En situaciones de fuerte polarización política como la actual, los políticos recurren cada vez más al insulto y a la descalificación personal, en lugar de debatir sobre las políticas del adversario. Ocurre en los Parlamentos y también, por supuesto, en el ágora de las redes sociales, un fenómeno que ha contribuido en alto grado a la proliferación del insulto y a la banalización del lenguaje. Porque se recurre a la palabra gruesa y a la afrenta personal cuando no es necesario y se trivializa el debate.

Uno de los últimos ejemplos parlamentarios -hay otros muchos- es la decisión de Esquerra Repúblicana de Catalanunya de que cada vez que Ciudadanos llame «golpistas» a los políticos independentistas les responderán calificándoles de «fascistas». Pues ni una cosa ni la otra. En primer lugar, porque ni un adjetivo ni otro expresan fielmente la realidad y, en segundo lugar, porque su utilización constante banaliza al verdadero fascismo y al auténtico golpismo, y es un insulto a las víctimas de fascistas y golpistas.

El uso permanente de esos calificativos tiene un efecto contrario al buscado porque elimina la diferencia y la característica distintiva de una actuación: si todos son fascistas, nadie es fascista; si todos son golpistas, nadie es golpista; si todos son culpables, nadie es culpable. No se trata de prohibir nada ni de impedir el saludable ardor parlamentario, sino de que el debate se centre en las discrepancias políticas en lugar de en los ajustes de cuentas personales.

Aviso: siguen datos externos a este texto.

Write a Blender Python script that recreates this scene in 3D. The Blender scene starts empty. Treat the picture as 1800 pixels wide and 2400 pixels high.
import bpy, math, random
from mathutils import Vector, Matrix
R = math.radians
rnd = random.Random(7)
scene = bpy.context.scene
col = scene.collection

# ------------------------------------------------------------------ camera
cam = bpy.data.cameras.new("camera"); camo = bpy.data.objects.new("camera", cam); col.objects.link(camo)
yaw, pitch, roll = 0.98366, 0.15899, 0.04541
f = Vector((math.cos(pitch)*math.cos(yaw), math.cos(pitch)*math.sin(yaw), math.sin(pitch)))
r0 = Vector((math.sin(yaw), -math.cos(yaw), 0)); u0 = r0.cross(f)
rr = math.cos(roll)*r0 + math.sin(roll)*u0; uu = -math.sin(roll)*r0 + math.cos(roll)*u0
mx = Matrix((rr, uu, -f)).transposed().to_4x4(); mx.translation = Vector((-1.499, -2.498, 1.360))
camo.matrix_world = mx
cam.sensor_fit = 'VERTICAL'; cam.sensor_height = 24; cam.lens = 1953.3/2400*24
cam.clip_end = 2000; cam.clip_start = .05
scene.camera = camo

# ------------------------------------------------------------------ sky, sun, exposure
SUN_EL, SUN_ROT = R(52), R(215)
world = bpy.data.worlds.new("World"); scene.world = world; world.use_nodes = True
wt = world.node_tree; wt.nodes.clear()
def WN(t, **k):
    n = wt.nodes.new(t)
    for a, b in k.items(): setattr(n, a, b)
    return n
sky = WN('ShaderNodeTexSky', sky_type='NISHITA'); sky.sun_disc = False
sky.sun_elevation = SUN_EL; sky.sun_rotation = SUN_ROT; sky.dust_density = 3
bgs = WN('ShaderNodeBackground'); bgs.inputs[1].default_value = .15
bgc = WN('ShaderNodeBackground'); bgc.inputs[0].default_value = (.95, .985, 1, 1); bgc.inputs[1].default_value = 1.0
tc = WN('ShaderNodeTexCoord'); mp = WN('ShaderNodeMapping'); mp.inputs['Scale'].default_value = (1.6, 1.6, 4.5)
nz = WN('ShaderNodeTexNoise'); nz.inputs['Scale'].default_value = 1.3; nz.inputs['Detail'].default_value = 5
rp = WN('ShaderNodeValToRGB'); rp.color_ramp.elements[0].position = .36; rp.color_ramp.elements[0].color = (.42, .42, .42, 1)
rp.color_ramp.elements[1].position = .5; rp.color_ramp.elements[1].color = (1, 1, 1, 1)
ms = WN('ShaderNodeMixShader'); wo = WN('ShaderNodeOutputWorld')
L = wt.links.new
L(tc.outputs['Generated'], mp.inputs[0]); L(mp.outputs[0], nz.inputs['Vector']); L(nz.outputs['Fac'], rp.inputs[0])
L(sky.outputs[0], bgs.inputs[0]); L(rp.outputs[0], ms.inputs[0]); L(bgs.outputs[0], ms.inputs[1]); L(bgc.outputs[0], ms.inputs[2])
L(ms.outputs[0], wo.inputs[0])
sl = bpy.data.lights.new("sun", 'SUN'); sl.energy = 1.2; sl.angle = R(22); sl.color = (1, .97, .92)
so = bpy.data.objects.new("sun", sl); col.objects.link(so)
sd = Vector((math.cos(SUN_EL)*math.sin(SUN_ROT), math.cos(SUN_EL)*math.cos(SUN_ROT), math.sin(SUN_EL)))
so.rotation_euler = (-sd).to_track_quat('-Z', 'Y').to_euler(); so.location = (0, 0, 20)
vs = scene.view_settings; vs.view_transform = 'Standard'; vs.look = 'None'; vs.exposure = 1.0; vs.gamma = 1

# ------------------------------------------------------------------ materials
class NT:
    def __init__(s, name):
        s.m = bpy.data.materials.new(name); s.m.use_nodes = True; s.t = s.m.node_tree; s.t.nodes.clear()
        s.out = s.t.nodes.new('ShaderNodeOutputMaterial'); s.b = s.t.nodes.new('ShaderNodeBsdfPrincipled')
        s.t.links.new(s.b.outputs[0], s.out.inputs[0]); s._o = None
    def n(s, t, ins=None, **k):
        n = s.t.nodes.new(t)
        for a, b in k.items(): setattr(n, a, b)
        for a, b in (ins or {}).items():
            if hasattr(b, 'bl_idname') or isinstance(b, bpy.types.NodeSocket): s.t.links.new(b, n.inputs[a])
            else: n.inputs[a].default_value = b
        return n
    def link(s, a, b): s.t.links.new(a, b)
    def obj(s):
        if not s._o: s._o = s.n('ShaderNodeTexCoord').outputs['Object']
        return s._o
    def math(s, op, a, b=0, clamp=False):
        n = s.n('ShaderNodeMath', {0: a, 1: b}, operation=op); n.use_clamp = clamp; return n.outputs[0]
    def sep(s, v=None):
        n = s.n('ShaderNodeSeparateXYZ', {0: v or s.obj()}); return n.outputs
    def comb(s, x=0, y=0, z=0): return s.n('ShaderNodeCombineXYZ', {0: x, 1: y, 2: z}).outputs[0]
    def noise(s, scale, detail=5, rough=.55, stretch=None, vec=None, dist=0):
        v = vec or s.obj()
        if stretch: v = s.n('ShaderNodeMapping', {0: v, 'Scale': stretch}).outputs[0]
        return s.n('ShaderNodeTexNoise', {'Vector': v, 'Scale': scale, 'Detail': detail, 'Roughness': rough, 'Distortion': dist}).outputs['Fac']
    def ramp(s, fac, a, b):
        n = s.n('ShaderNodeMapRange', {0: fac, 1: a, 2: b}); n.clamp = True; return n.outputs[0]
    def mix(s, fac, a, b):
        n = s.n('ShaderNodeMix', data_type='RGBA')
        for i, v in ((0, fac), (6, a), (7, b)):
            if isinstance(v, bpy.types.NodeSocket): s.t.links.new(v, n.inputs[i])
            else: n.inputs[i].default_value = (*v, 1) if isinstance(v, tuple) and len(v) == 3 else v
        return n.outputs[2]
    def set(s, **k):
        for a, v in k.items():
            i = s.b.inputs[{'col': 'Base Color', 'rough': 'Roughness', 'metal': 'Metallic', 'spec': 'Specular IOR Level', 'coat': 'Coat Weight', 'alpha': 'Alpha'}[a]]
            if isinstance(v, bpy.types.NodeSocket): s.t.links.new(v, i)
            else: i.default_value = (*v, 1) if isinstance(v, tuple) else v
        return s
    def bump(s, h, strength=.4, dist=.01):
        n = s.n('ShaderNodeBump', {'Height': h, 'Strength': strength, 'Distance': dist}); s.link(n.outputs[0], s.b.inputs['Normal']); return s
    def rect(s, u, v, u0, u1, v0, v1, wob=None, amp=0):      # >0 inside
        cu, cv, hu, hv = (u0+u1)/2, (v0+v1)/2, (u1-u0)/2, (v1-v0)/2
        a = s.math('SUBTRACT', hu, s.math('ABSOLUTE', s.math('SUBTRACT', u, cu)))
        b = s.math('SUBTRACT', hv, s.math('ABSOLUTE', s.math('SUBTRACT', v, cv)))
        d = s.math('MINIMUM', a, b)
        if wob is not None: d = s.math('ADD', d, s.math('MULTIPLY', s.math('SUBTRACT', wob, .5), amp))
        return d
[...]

¿Realmente existen unas normas que dicten qué es insulto y qué no? Este ambiguo código de conducta provoca discrepancias entre los políticos y la opinión pública para saber dónde está el límite, y aún más después del duro encontronazo en el Congreso entre el ministro de Asuntos Exteriores, Josep Borrell, y el diputado de ERC Gabriel Rufián. El episodio acabó con la expulsión del republicano y con una fuerte reprimenda de la presidenta de la Cámara baja, Ana Pastor, exigiendo urbanidad a los grupos y planteando que expresiones como ‘fascista’ o ‘golpista’ sean retiradas del diario de sesiones.

El Congreso, que tiene como principal función debatir y decidir, se ha convertido en las últimas semanas en un espacio de recurrente proliferación de insultos entre los principales políticos.